(UDHAYAM, SYDNEY) – The euro briefly vaulted to five-month peaks on Monday after the market’s favored candidate won through the first round of the French election, reducing the risk of a Brexit-like shock and sparking a mass unwinding of safe-haven trades.
E-mini futures for the S&P 500 ESc1 climbed 0.8 percent in early trade, while yields on 10-year U.S. Treasury notes US10YT=RR rose almost 8 basis points to 2.31 percent.
Japan’s Nikkei .N225 jumped 1.3 percent as the yen retreated, while MSCI’s broadest index of Asia-Pacific shares outside Japan .MIAPJ0000PUS edged up 0.2 percent.
Shanghai shares .SSEC, however, fell 1.5 percent after state media signaled Beijing would tolerate more market volatility as regulators clamp down on riskier financing.
In France, Centrist Emmanuel Macron took a big step toward the presidency on Sunday by winning the first round of voting and qualifying for the May 7 runoff alongside far-right leader Marine Le Pen.
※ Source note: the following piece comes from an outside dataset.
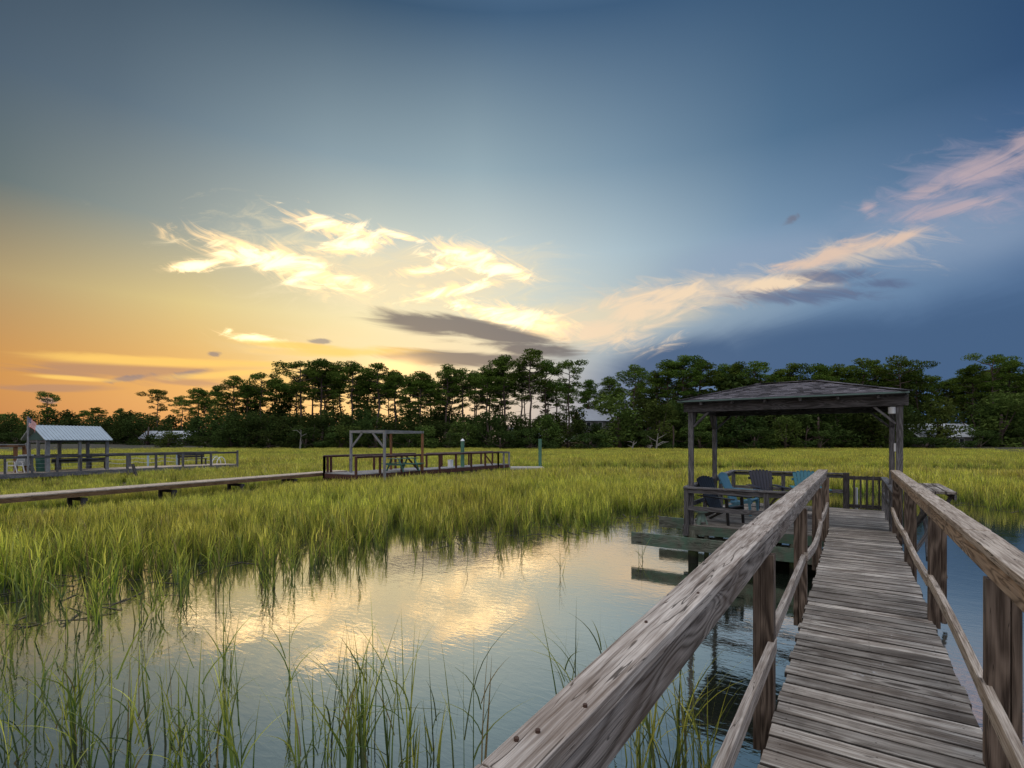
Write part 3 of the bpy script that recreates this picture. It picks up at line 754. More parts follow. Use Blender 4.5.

The outcome lessens the risk of an anti-establishment shock on the scale of Britain’s vote to quit the European Union with Macron widely tipped to win the final vote and keep France in the union.
Opinion polls put Macron ahead by over 20 points, a lead so large that a repeat of the Brexit surprise seemed highly unlikely.
Investors had feared for the single currency’s future if one of the far-left candidates had gotten through to fight Le Pen. The euro jumped in relief, and was last up 1.1 percent at $1.0845 EUR=, having been as far as $1.0940, the highest since early November.
The safe-haven yen slipped across the board with the euro surging 2 percent to 119.32 yen EURJPY= while the U.S. dollar gained 0.9 percent to 109.99 yen JPY=. Likewise, gold fell 0.7 percent to $1,274.70 an ounce XAU=.